Whistler Alpine Meadows run a success 

Lariviere, Legrand claim inaugural 110-kilometre wins

click to enlarge PHOTO SUBMITTED - ON THE RUN  Victoria runner Gregory Lariviere depended on his power hiking skills to help him earn the win in Whistler Alpine Meadows inaugural 110-kilometre race.
  • PHOTO submitted
  • ON THE RUN Victoria runner Gregory Lariviere depended on his power hiking skills to help him earn the win in Whistler Alpine Meadows inaugural 110-kilometre race.

Ahead of last Saturday's Whistler Alpine Meadows trail race, organizers were hit with a grizzly curveball.

The race course, part of the Coast Mountain Trail Series, was originally designed to include several alpine trails on the west side of the valley—including the Sproatt Alpine Network and Rainbow Lake and Skywalk trails—that officials closed earlier this month after two instances of human-wildlife conflict with a confirmed grizzly bear in the area.

The trail closures—coupled with cold, wet weather—created a logistical nightmare for race directors Gary Robbins and Geoff Langford, especially since this year's race marked the debut of the 110-kilometre event in addition to the annual 12K, 25K and 55K races. 

For the inaugural 110-km event, that meant opting to turn the course into an out-and-back relegated to the east side of the valley, rather than the loop they initially planned on.
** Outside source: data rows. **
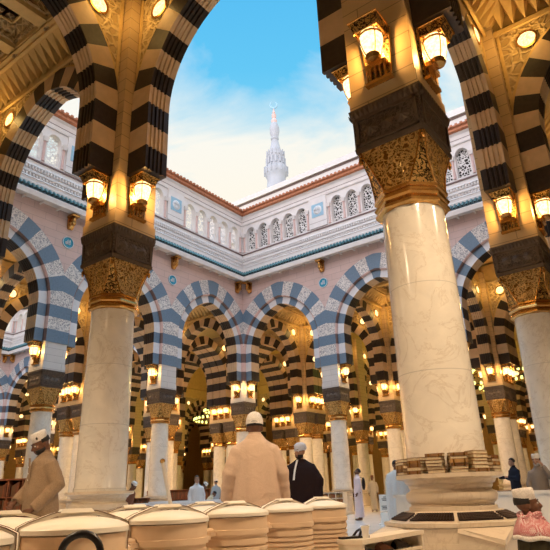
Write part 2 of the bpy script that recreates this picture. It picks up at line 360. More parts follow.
HW = .27; HW2 = .27+.625; HWC = .35
inner4 = [M['lamplit_stone'], M['shaded_stone'], M['lamplit_stone'], M['shaded_stone']]
face4 = [M['face_white'], M['blue_stone'], M['lamplit_stone'], M['shaded_stone']]
ARCH = {1: arch_mesh('striped_arch', HW, rib_prof(HW), inner4, 2.37, R_MID, 8, 9.7),
        2: arch_mesh('wide_striped_arch', HW2, [(-HW2, 0), (-.36, 0), (-.36, .07), (-.30, .07), (-.30, 0), (.30, 0), (.30, .07), (.36, .07), (.36, 0), (HW2, 0)], inner4, 2.37, R_MID, 8, 9.7),
        3: arch_mesh('court_arch', HWC, rib_prof(HWC), face4)}

def spandrel_mesh(name, hy, mats):
    """relief plaster over an arch, both faces, up to the cornice; a raised fillet frames it"""
    mb = MB(); top = 11.42
    ts = [t for _, b in half_blocks() for t in b[:-1]] + [('a', R(90))]
    ts = [t for t in ts if t[0] == 'a' or t[1] >= 8.3] + [('a', math.atan2(top-ZS, 2.55+OFF))]
    ts.sort(key=lambda t: (t[0] == 'a', t[1]))
    for sgn in (-1, 1):
        for y in (-hy, hy):
            for ta, tb in zip(ts, ts[1:]):
                (ax, az), (bx_, bz) = arc_pt(ta, R_MID-.03), arc_pt(tb, R_MID-.03)
                def edge(t):                 # straight out to the frame
                    if t[0] == 'z': return (2.55, t[1])
                    z = ZS + (2.55+OFF)*math.tan(t[1]) if t[1] < 1.55 else 99
                    if z <= top: return (2.55, z)
                    return (max(0.0, -OFF + (top-ZS)/math.tan(t[1])) if t[1] < 1.57 else 0.0, top)
                (cx, cz), (dx, dz) = edge(ta), edge(tb)
                mb.quad((sgn*ax, y, az), (sgn*bx_, y, bz), (sgn*dx, y, dz), (sgn*cx, y, cz), 0)
            yy = y + (.02 if y > 0 else -.02)
            for ta, tb in zip(ts, ts[1:]):           # fillet following the arch
                a, b = arc_pt(ta, R_MID), arc_pt(tb, R_MID); c, d = arc_pt(ta, R_MID+.07), arc_pt(tb, R_MID+.07)
                mb.quad((sgn*a[0], yy, a[1]), (sgn*b[0], yy, b[1]), (sgn*min(2.5, d[0]), yy, d[1]), (sgn*min(2.5, c[0]), yy, c[1]), 1)
            mb.bx(sgn*2.43, sgn*2.50, min(y, yy), max(y, yy), 8.5, top, 1)
            mb.bx(-2.5, 2.5, min(y, yy), max(y, yy), top-.08, top, 1)
    mb.bx(-3.0, 3.0, -hy, hy, top, 12.3, 1)
    return mb.mesh(name, mats)
SPAN = {1: spandrel_mesh('spandrel', .22, [M['plaster_relief'], M['plaster']]),
        2: spandrel_mesh('wide_spandrel', HW2-.07, [M['plaster_relief'], M['plaster']])}

def bay_mesh(wx=6.0, wy=6.0):
    """ceiling of one bay: zigzag cornice, coffer beams with bosses, lattice panels"""
    mb = MB(); z0, z1, z2 = 11.12, 11.72, 11.9
    for k in range(4):
        Mx = TR(0, 0, 0, k*math.pi/2); L = 2*2.72; n = 20; w = L/n; W = 3.0-.28
        for i in range(n):
            x0 = -L/2+i*w; x1 = x0+w; xm = (x0+x1)/2; o = .52
            A, B, P = (x0, -W+o, z1), (x1, -W+o, z1), (xm, -W+.06, z0+.1)
            A0, B0 = (x0, -W, z1), (x1, -W, z1)
            mb.add([A, B, P, A0, B0], [(0, 1, 2), (0, 2, 3), (1, 4, 2)], 0, False, Mx)
        mb.bx(-L/2, L/2, -W, -W+.06, z0, z0+.12, 0, Mx)
        mb.bx(-L/2, L/2, -W-.1, -W+.60, z1, z1+.08, 0, Mx)
        mb.bx(-L/2, L/2, -W-.1, -W+.70, z1+.08, z2, 0, Mx)
    s = 1.44
    for a in (-1.5, -.5, .5, 1.5):
        for ax in (0, 1):
            Mx = TR(0, 0, 0, ax*math.pi/2)
            mb.bx(a*s-.17, a*s+.17, -2.3, 2.3, 11.86, 12.0, 0, Mx)
            mb.bx(a*s-.24, a*s+.24, -2.3, 2.3, 12.0, 12.14, 1, Mx)
        for b in (-1.5, -.5, .5, 1.5):
            mb.lathe([(.0, 11.78), (.10, 11.78), (.13, 11.81), (.13, 11.90)], 12, 2, (a*s, b*s, 0), cap=False)
    for a in (-1, 0, 1):
        for b in (-1, 0, 1):
            cx, cy = a*s, b*s; h = .30
            for k in range(4):
                Mx = TR(cx, cy, 0, k*math.pi/2)
                mb.quad((-.5, -.5, 12.14), (.5, -.5, 12.14), (h, -h, 12.32), (-h, -h, 12.32), 1) if False else mb.add([(-.5, -.5, 12.14), (.5, -.5, 12.14), (h, -h, 12.36), (-h, -h, 12.36)], [(0, 1, 2, 3)], 1, False, Mx)
                mb.bx(-h, h, -h, -h+.05, 12.30, 12.36, 0, Mx)
                mb.bx(-h, h, -.03, .03, 12.33, 12.38, 0, Mx)
            mb.add([(cx-h, cy-h, 12.38), (cx+h, cy-h, 12.38), (cx+h, cy+h, 12.38), (cx-h, cy+h, 12.38)], [(0, 1, 2, 3)], 2)
    return mb.mesh('coffered_ceiling', [M['plaster'], M['plaster_relief'], M['plaster_dark']])
BAY = bay_mesh()

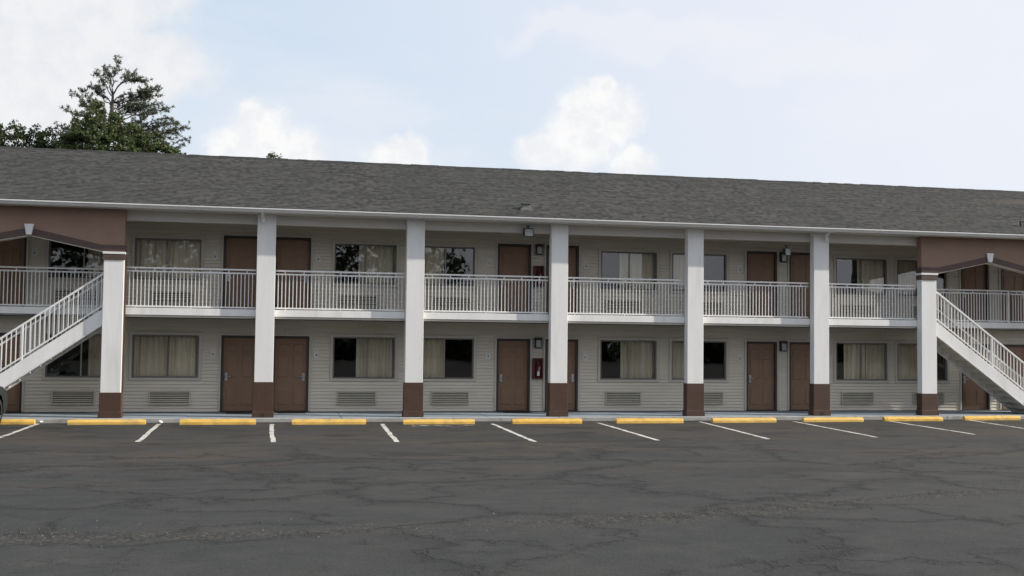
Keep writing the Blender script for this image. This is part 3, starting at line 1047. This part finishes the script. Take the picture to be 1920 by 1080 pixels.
def railing(label, ua, ub, v, zb, zt, group=None, spacer_every=4.75, end_post=None):
    t = thing('balcony_railing', label, 'railing', (ua, v, zb), group or 'white metal railings of the upper walkway')
    L = ub - ua
    H = zt - zb
    obj('top_rail', boxm('top_rail', M_RAIL, 0, L, -0.026, 0.026, H - 0.045, H, 0.008), t)
    obj('middle_rail', boxm('middle_rail', M_RAIL, 0, L, -0.02, 0.02, H - 0.135, H - 0.095, 0.006), t)
    obj('bottom_rail', boxm('bottom_rail', M_RAIL, 0, L, -0.02, 0.02, 0.02, 0.06, 0.006), t)
    n = int(L / SP)
    off = (L - (n - 1) * SP) / 2
    bl = boxm('baluster', M_RAIL, -0.0105, 0.0105, -0.0105, 0.0105, 0.06, H - 0.135)
    st = boxm('spacer', M_RAIL, -0.012, 0.012, -0.012, 0.012, H - 0.095, H - 0.045)
    ft = boxm('foot', M_RAIL, -0.012, 0.012, -0.012, 0.012, -0.03, 0.02)
    for i in range(n):
        obj('baluster', bl, t, (off + i * SP, 0, 0))
    m = max(2, int(L / 0.46))
    for i in range(m):
        obj('spacer', st, t, ((i + .5) * L / m, 0, 0))
    for i in range(3):
        obj('foot', ft, t, (L * (0.08 + 0.42 * i), 0, 0))
    if end_post is not None:
        obj('end_post', boxm('end_post', M_RAIL, -0.025, 0.025, -0.03, 0.03, -0.03, H + 0.003, 0.005), t, (end_post, 0, 0))
    return t


RL = ['white balcony railing between the left stair arch and the next white column',
      'white balcony railing right of the second column, before a dark half-curtained window',
      'white balcony railing in the bay with the hanging flood light',
      'white balcony railing just right of the fire extinguisher column',
      'white balcony railing between the fifth and sixth columns, below the small flood light',
      'white balcony railing next to the right stair arch']
for i, (a, b) in enumerate(zip(COLS, COLS[1:])):
    railing(RL[i], a + cw + .012, b - cw - .012, 0.33, 2.842, 3.91)
railing('shaded white balcony railing behind the left stairs under the arch', -12.0, -4.66, 1.29, 2.842, 3.90)
railing('shaded white balcony railing behind the right stairs under the arch', 19.62, 22.70, 1.29, 2.842, 3.87, end_post=3.06)
railing('white balcony railing at the right picture edge beyond the end post', 22.84, 28.2, 1.42, 2.842, 3.87)

# ================================================================== staircases
M_STAIRU = mat('stair_concrete', (0.52, 0.49, 0.42), 0.85, 0.08, 3, 0.3, 40, dirt=(0.25, 0.24, 0.21), dscale=2, damt=0.4)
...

Victoria-based athlete Gregory Lariviere was the fastest runner of the day to complete the 110-km distance.

"Because they kept the first 50K or so the same, I kind of knew what to expect. Knowing that it was going to be turning around and coming back, I was scared a little bit, just because I knew that big ascent back up Whistler was going to be really tough," Lariviere recalled.

"I think it did play well into my strengths—I'm pretty good at just kind of a power hike ... I quite enjoyed it actually, now looking back."

Larivier crossed the finish line in 14 hours, 56 minutes and 26 seconds (14:56:26), sneaking in just under his goal of 15 hours.

Zachary Del Greco and Scott Maguire rounded out the male podium, while local Kristian Manietta finished in sixth.

In terms of the course's difficulty and elevation gain, women's 110K champion Marieve Legrand found it "very comparable" to what the original course would have served up.

"It was incredible to see what the race directors were able to do, you could not have said that it was a last minute course change. On the day of, along the way, it was as though it had been planned for months," she said.

But in reality, racers found out about the course changes just five days before they crossed the start line.

"It was the best that could be done in those circumstances, there really was no other option," said Legrand, a North Vancouver runner and part-time Whistler resident.

"I was familiar with the course regardless, and just tried to go with the flow, stay focused and prepare myself for the unexpected: Bad weather, changes in the course, and everything else ... it still goes with the training I put in. The weather wasn't great, but at the same time I don't do well in the heat, so I figured this would better play to my strengths."

The strategy worked: Legrand held on to the lead for the duration of the race, before crossing the finish line in 17:57.24.

"It was nice to finish strong and know that I had done everything I could have done for me. Finishing in the lead was a bonus. It was a fantastic feeling, and great to share with family and friends along the way and at the finish line," she said.

Local runner Marián Tréger was similarly unaffected by the difficult weather that seemed to hold off for most off the 25K race.

"The weather looked really bad the night before, so everybody was a little concerned about how it was going to be ... It was a little bit wet and slippery, but other than that it was really, really nice."

Tréger was disappointed the re-routed course didn't get to hit the alpine trails he had anticipated.

"It was still a great run," said Tréger, who finished second with his time of 2:19:01, just 10 minutes behind winner Brendan Hunt.

While he may have been concerned about the weather, there were two notable competitors in the 24-kilometre men's field Tréger wasn't worried about: Daniel and Henrik Sedin.

The two former Vancouver Canucks and Art Ross Trophy winners seem to have turned to trail running to keep active in their retirement—they finished 24th and 25th, respectively.

"They're going to be strong for sure, they're pro athletes, but it's a totally different sport, hockey and running," Tréger said.

"I was like, yeah they'll probably be good but there will be different guys who will be really fast and strong runners."